What is needed>
Reproduce the lines of the material exactly, excluding every image.

# Start of Data block

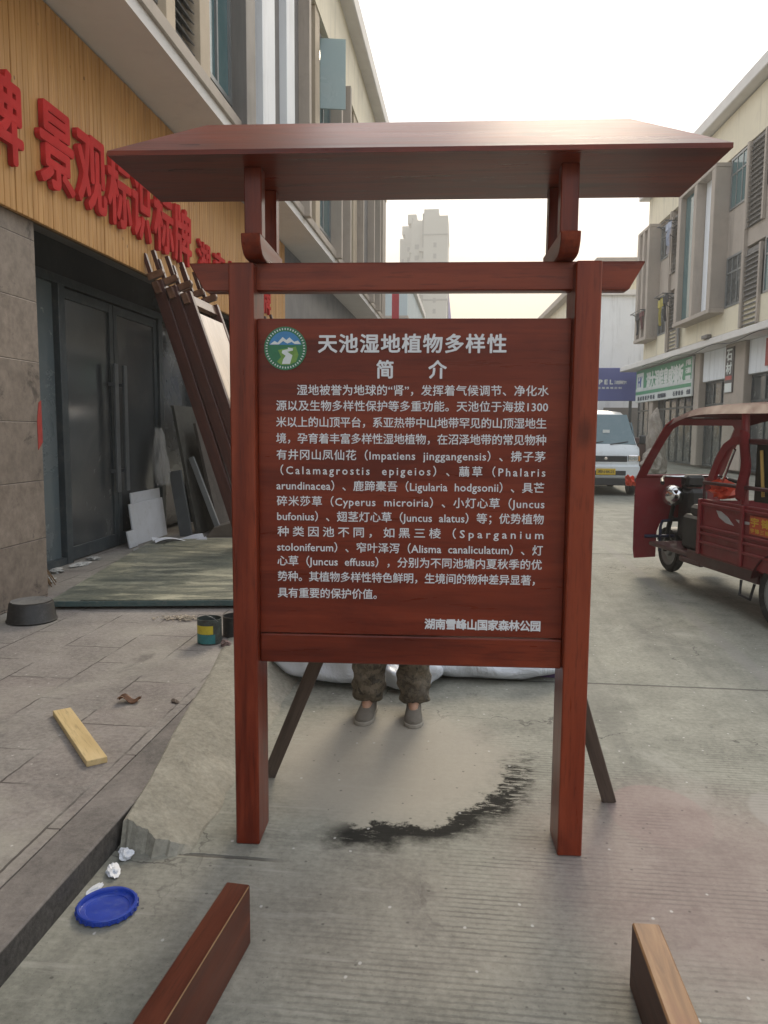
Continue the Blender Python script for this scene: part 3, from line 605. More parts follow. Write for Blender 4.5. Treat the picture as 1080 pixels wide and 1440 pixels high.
# fascia of vertical pine slats
mb = MB(); y = 1.0; sl = 0.075
while y < 14.2:
    d = rnd.uniform(-0.003, 0.003)
    mb.box(-3.43+3.4, -3.395+d+3.4, y+0.003, y+sl-0.003, 3.115-0.1, 4.86-0.1, bev=0.004); y += sl
fascia = mb.build('fascia', M['slats'], B)
BX('fascia_backing', plain('fascia_backing_ply', (0.15, 0.085, 0.035), 0.8, 0.2), B, -0.065, -0.033, 1.0, 14.2, 3.018, 4.758)
FM = lambda y, z, x=-3.388: frame_m((0, 1, 0), (0, 0, 1), (x+3.4, y, z-0.1))
for s, y0, y1 in (('牌', 5.2, 5.68), ('景', 5.93, 6.44), ('观', 6.52, 7.03), ('标', 7.08, 7.56), ('识', 7.61, 8.04), ('标', 8.14, 8.66), ('牌', 8.72, 9.24)):
    text('sign_letter', s, 0.6, M['red_letter'], fascia, FM(y0, 3.43, -3.365), width=y1-y0, height=0.62, bold=0.015, ext=0.022, res=3)
for k, s in enumerate('湖南标识标牌'):
    text('sign_letter', s, 0.4, M['red_letter'], fascia, FM(9.5+k*0.62, 3.42, -3.365), width=0.44, height=0.42, bold=0.011, ext=0.018)
slate = plain('slate_fascia_board', (0.075, 0.085, 0.105), 0.35, 0.15, 0.8, bump=0.02)
LB('fascia', slate, -3.5, -3.4, 14.25, 25.7, 3.15, 4.86)
# shop front
LB('transom', M['alu'], -4.18, -4.08, 5.98, 13.6, 2.93, 3.02)
LB('transom_panel', M['glass_door'], -4.16, -4.12, 5.98, 13.6, 3.02, 3.36)
LB('side_light', glass_dark('dusty_side_glass', (0.10, 0.125, 0.135), 0.2, 0.4, (0.2, 0.2, 0.19)), -4.17, -4.13, 5.98, 7.42, 0.16, 2.93)
LB('side_light', M['glass_door'], -4.17, -4.13, 9.98, 13.6, 0.16, 2.93)
for y in (7.42, 9.93, 11.1, 12.3): LB('mullion', M['alu'], -4.2, -4.06, y, y+0.12, 0.1, 2.93, bev=0.004)
LB('sill', M['alu'], -4.2, -4.07, 5.98, 7.42, 0.1, 0.17)
LB('shop_front', M['glass_door'], -4.17, -4.13, 15.0, 22.5, 0.1, 3.3)
def door(y0, y1):
    d = MB(); s = 0.09; z0, z1 = 0.115, 2.91; x0, x1 = -4.15+3.4, -4.09+3.4
    d.box(x0, x1, y0, y0+s, z0-0.1, z1-0.1, bev=0.003); d.box(x0, x1, y1-s, y1, z0-0.1, z1-0.1, bev=0.003)
    d.box(x0+0.001, x1-0.001, y0+s, y1-s, z0-0.1, z0+0.14-0.1, bev=0.003); d.box(x0+0.001, x1-0.001, y0+s, y1-s, z1-0.1-0.1, z1-0.1, bev=0.003)
    o = d.build('door', M['alu'], B)
    BX('pane', M['glass_door'], o, x0+0.02, x0+0.035, y0+s, y1-s, z0+0.04, z1-0.2)
    return o
d1 = door(7.5, 8.66); d2 = door(8.68, 9.92)
handle = plain('grey_door_handle', (0.14, 0.155, 0.17), 0.35, 0.12, 8, metal=0.6, bump=0)
for dd, y in ((d1, 8.49), (d2, 8.72)):
    h = MB(); x = -4.03+3.4
    h.box(x, x+0.03, y, y+0.09, 0.66, 2.13, bev=0.006)
    for z in (0.9, 1.9): h.box(x-0.07, x, y+0.03, y+0.06, z-0.02, z+0.02)
    h.build('handle', handle, dd)
# upper storeys, street side. each item: y0, y1, kind
XF = -2.76
def fin(y0, y1, z0=5.0, z1=8.85, out=0.0, mat='taupe', name='pilaster'):
    return LB(name, M[mat], -2.975, XF+out, y0, y1, z0, z1, bev=0.005)
def louver(y0, y1, z0, z1, parent=B, xo=-2.97, n=0.1):
    mb = MB(); z = z0+0.04
    while z < z1-0.03:
        Mx = Matrix.Translation((xo+0.12+3.4, 0, z-0.1)) @ Matrix.Rotation(R(38), 4, 'Y')
        mb.box(-0.05, 0.05, y0+0.03, y1-0.03, -0.006, 0.006, M=Mx); z += n
    o = mb.build('louver', M['louver'], parent, False)
    LB('louver_backing', M['dark_in'], xo+0.0, xo+0.02, y0, y1, z0, z1, parent=o)
    return o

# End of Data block

Solution to this exercise>
Continue the Blender Python script for this scene: part 3, from line 605. More parts follow. Write for Blender 4.5. Treat the picture as 1080 pixels wide and 1440 pixels high.
# fascia of vertical pine slats
mb = MB(); y = 1.0; sl = 0.075
while y < 14.2:
    d = rnd.uniform(-0.003, 0.003)
    mb.box(-3.43+3.4, -3.395+d+3.4, y+0.003, y+sl-0.003, 3.115-0.1, 4.86-0.1, bev=0.004); y += sl
fascia = mb.build('fascia', M['slats'], B)
BX('fascia_backing', plain('fascia_backing_ply', (0.15, 0.085, 0.035), 0.8, 0.2), B, -0.065, -0.033, 1.0, 14.2, 3.018, 4.758)
FM = lambda y, z, x=-3.388: frame_m((0, 1, 0), (0, 0, 1), (x+3.4, y, z-0.1))
for s, y0, y1 in (('牌', 5.2, 5.68), ('景', 5.93, 6.44), ('观', 6.52, 7.03), ('标', 7.08, 7.56), ('识', 7.61, 8.04), ('标', 8.14, 8.66), ('牌', 8.72, 9.24)):
    text('sign_letter', s, 0.6, M['red_letter'], fascia, FM(y0, 3.43, -3.365), width=y1-y0, height=0.62, bold=0.015, ext=0.022, res=3)
for k, s in enumerate('湖南标识标牌'):
    text('sign_letter', s, 0.4, M['red_letter'], fascia, FM(9.5+k*0.62, 3.42, -3.365), width=0.44, height=0.42, bold=0.011, ext=0.018)
slate = plain('slate_fascia_board', (0.075, 0.085, 0.105), 0.35, 0.15, 0.8, bump=0.02)
LB('fascia', slate, -3.5, -3.4, 14.25, 25.7, 3.15, 4.86)
# shop front
LB('transom', M['alu'], -4.18, -4.08, 5.98, 13.6, 2.93, 3.02)
LB('transom_panel', M['glass_door'], -4.16, -4.12, 5.98, 13.6, 3.02, 3.36)
LB('side_light', glass_dark('dusty_side_glass', (0.10, 0.125, 0.135), 0.2, 0.4, (0.2, 0.2, 0.19)), -4.17, -4.13, 5.98, 7.42, 0.16, 2.93)
LB('side_light', M['glass_door'], -4.17, -4.13, 9.98, 13.6, 0.16, 2.93)
for y in (7.42, 9.93, 11.1, 12.3): LB('mullion', M['alu'], -4.2, -4.06, y, y+0.12, 0.1, 2.93, bev=0.004)
LB('sill', M['alu'], -4.2, -4.07, 5.98, 7.42, 0.1, 0.17)
LB('shop_front', M['glass_door'], -4.17, -4.13, 15.0, 22.5, 0.1, 3.3)
def door(y0, y1):
    d = MB(); s = 0.09; z0, z1 = 0.115, 2.91; x0, x1 = -4.15+3.4, -4.09+3.4
    d.box(x0, x1, y0, y0+s, z0-0.1, z1-0.1, bev=0.003); d.box(x0, x1, y1-s, y1, z0-0.1, z1-0.1, bev=0.003)
    d.box(x0+0.001, x1-0.001, y0+s, y1-s, z0-0.1, z0+0.14-0.1, bev=0.003); d.box(x0+0.001, x1-0.001, y0+s, y1-s, z1-0.1-0.1, z1-0.1, bev=0.003)
    o = d.build('door', M['alu'], B)
    BX('pane', M['glass_door'], o, x0+0.02, x0+0.035, y0+s, y1-s, z0+0.04, z1-0.2)
    return o
d1 = door(7.5, 8.66); d2 = door(8.68, 9.92)
handle = plain('grey_door_handle', (0.14, 0.155, 0.17), 0.35, 0.12, 8, metal=0.6, bump=0)
for dd, y in ((d1, 8.49), (d2, 8.72)):
    h = MB(); x = -4.03+3.4
    h.box(x, x+0.03, y, y+0.09, 0.66, 2.13, bev=0.006)
    for z in (0.9, 1.9): h.box(x-0.07, x, y+0.03, y+0.06, z-0.02, z+0.02)
    h.build('handle', handle, dd)
# upper storeys, street side. each item: y0, y1, kind
XF = -2.76
def fin(y0, y1, z0=5.0, z1=8.85, out=0.0, mat='taupe', name='pilaster'):
    return LB(name, M[mat], -2.975, XF+out, y0, y1, z0, z1, bev=0.005)
def louver(y0, y1, z0, z1, parent=B, xo=-2.97, n=0.1):
    mb = MB(); z = z0+0.04
    while z < z1-0.03:
        Mx = Matrix.Translation((xo+0.12+3.4, 0, z-0.1)) @ Matrix.Rotation(R(38), 4, 'Y')
        mb.box(-0.05, 0.05, y0+0.03, y1-0.03, -0.006, 0.006, M=Mx); z += n
    o = mb.build('louver', M['louver'], parent, False)
    LB('louver_backing', M['dark_in'], xo+0.0, xo+0.02, y0, y1, z0, z1, parent=o)
    return o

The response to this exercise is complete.